Dziś zapisałem się do kokos.pl. Jest to polski klon serwisów typu Zopa od dawna z powodzeniem działających w krajach bardziej rozwiniętych finansowo.
Zasada działania jest bardzo prosta. Jedni ludzie pożyczają kasę innym ludziom omijając pośrednictwo banku. Od razu rodzi się pytanie o uczciwość pożyczkobiorców.
Mam tutaj spore wątpliwości ponieważ znam za wielu oszukańców z Polski, żeby być zbyt naiwnym.
Zatem ryzyko jest bardzo wysokie i nie rozumiem czemu miałbym za marne 7-10% rocznie drżeć o utratę całej kasy.

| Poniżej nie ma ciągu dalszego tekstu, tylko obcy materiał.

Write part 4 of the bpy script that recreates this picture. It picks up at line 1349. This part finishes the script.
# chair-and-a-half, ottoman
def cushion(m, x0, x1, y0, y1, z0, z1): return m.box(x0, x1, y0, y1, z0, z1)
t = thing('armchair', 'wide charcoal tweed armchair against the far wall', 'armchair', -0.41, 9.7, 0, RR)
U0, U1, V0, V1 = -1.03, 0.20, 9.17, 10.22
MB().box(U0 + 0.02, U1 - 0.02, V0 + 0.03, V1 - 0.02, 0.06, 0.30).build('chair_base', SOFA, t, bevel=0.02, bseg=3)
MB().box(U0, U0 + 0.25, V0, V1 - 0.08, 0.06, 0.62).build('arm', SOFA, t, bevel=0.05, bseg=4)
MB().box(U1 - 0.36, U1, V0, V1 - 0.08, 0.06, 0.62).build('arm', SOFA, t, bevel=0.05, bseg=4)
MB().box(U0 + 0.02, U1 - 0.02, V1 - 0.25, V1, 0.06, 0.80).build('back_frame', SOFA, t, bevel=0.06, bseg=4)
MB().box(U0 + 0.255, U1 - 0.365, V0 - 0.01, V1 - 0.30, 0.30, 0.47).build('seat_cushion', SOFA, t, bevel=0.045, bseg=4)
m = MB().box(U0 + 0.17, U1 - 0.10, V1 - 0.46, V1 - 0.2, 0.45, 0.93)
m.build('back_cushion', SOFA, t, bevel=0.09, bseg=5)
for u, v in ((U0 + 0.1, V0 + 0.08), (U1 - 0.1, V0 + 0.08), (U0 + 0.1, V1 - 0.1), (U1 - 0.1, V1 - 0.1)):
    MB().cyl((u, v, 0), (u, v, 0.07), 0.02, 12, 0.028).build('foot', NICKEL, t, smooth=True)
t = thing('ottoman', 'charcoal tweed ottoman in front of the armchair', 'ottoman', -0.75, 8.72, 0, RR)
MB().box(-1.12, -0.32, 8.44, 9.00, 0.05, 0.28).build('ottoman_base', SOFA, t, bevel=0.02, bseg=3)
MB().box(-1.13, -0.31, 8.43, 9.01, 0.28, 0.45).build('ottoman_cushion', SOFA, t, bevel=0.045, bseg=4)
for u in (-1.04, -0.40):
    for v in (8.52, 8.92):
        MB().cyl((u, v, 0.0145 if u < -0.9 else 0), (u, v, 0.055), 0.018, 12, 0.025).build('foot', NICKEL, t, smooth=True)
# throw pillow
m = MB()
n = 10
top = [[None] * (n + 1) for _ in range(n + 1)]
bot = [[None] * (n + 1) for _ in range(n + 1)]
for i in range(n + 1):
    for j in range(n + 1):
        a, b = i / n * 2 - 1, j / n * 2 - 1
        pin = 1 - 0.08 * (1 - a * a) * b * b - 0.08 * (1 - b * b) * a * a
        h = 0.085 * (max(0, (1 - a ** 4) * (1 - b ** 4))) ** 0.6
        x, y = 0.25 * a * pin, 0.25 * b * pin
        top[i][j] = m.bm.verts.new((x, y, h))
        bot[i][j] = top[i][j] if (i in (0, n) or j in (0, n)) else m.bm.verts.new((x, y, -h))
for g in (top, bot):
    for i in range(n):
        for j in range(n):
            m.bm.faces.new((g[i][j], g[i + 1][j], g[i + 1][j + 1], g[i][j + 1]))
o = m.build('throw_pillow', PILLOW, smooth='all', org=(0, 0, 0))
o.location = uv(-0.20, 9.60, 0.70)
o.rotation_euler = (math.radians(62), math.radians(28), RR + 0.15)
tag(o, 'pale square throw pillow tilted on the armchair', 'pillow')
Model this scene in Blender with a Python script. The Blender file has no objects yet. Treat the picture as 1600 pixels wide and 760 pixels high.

Niby jest ona dzielona na transze i na raz wszystkiego nie ukradną, ale wystarczy 50 PLN w plecy i całe kombinowanie jak tu więcej zarobić niż w banku traci sens.
Zabezpieczenie też jest jakieś takie enigmatyczne, że niby serwis sprawdza kredytobiorców w BIK i wywiadowniach gospodarczych. Banki mają dużo lepsze instrumenty prawne, a jednak sporo ludzi nie płaci rat i ma je głęboko w poważaniu.
Ciekawe co zrobiłby ten cały Kokos, gdyby Cwany Jasio powiedział, że nie spłaca, bo nie i co najwyżej psem może poszczuć.
Pewnie napisaliby groźnego e-maila albo nawet zadzwonili :)
Hmm, chyba w Polsce lepiej założyć lombard i zatrudnić z 5 „ochroniarzy” z Ukrainy. Pewniejszy biznes.
Z powodu sceptycyzmu jestem w stanie poświęcić całe 200 PLN na ten projekt, wiedząc, że ryzykuję utratę całości. Taką wtopę jeszcze jakoś przeboleję.